I’m part of a group mentoring program for CS college students. Some of their compensation expectations are completely out of touch with reality due to comments like this. We encourage everyone to do their research and negotiate, of course, but it’s getting frustrating to watch people distraught because they think their $180K TC offer in SV is a “lowball offer” or who think they’re going to get Netflix level compensation from some random company in their small Midwest home town.

Its mind blowing to run the math on how many people work these positions. For instance, I know for a fact that less than 650 people at UBS make more than 500k in investment banking. Take that number, and all the biggest banks, and you have less than 10k people making more than 500k in investment banking at the big banks. This is miniscule. Yet people talk about these careers like they are viable, or even worth the time and effort. They arent, unless you are top of your class at Harvard, have connections, or are irrational.

Engineering is different in terms of the number of positions, but still, the high IC comp is pretty rare once you run the math

You don't think someone who's smart, talented, and with diverse enough experience/background to found a startup and lead it to an exit would be capable of a staff engineer role at Facebook? What would you consider a fair point of comparison then?
If we reduce people to pure levels of drive and motivation, maybe it’s a reasonable comparison.
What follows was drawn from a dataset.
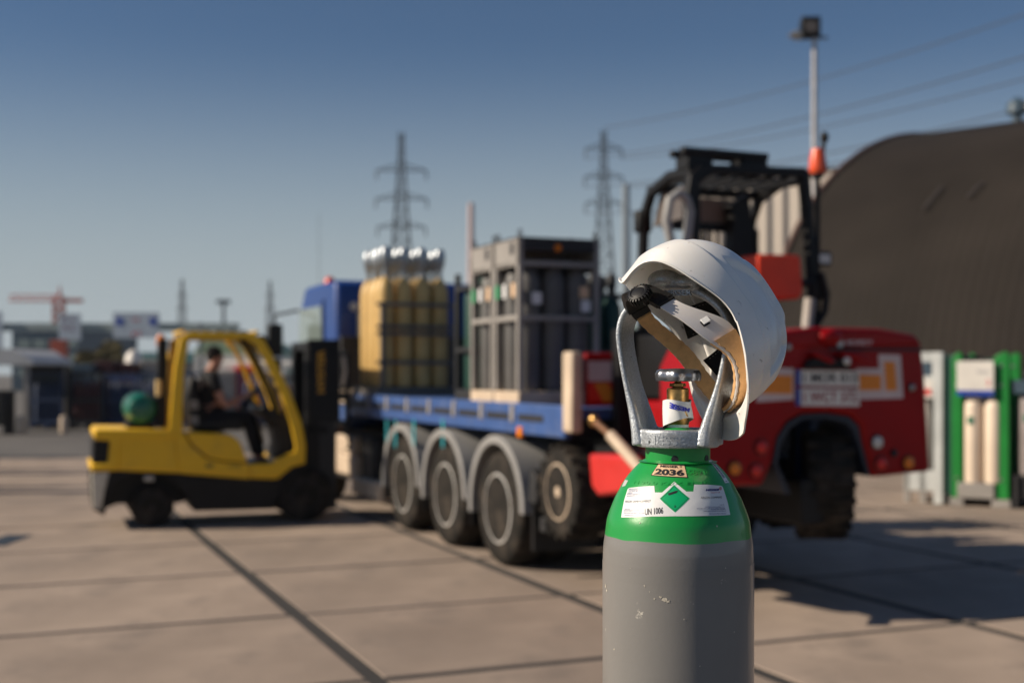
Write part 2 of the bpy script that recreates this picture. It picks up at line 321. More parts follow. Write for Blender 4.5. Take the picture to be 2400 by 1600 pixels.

However, in my experience the types of people who thrive in climbing the corporate ladder (Facebook included as a bureaucratic corporation) are very different from the types of people who seek out building their own successful companies. There’s less overlap between the two personality types than you might expect.

"would be capable of a staff engineer role at Facebook"

Completely different skill sets. The founder can be scrappy with web programming, knowing a myriad of frameworks and some really good css. He's good at selling, networking, getting people on board with his vision. Maybe his real value comes from his domain knowledge, which lets him succeed where others couldnt.

Its a completely different job. The staff engineer could start a database startup, cofound some highly technical startup. But his highly developed technology skills just arent that valuable in an early stage company. Hes not worth 500k at a startup. He doesnt provide the same value he does at Facebook.

Don't forget that VC investment is convertible debt that the company needs to repay even if it flops.
Lack of access to capital.
Most founders faced the same lack of access too, perhaps getting through is the secret sauce that is so valuable?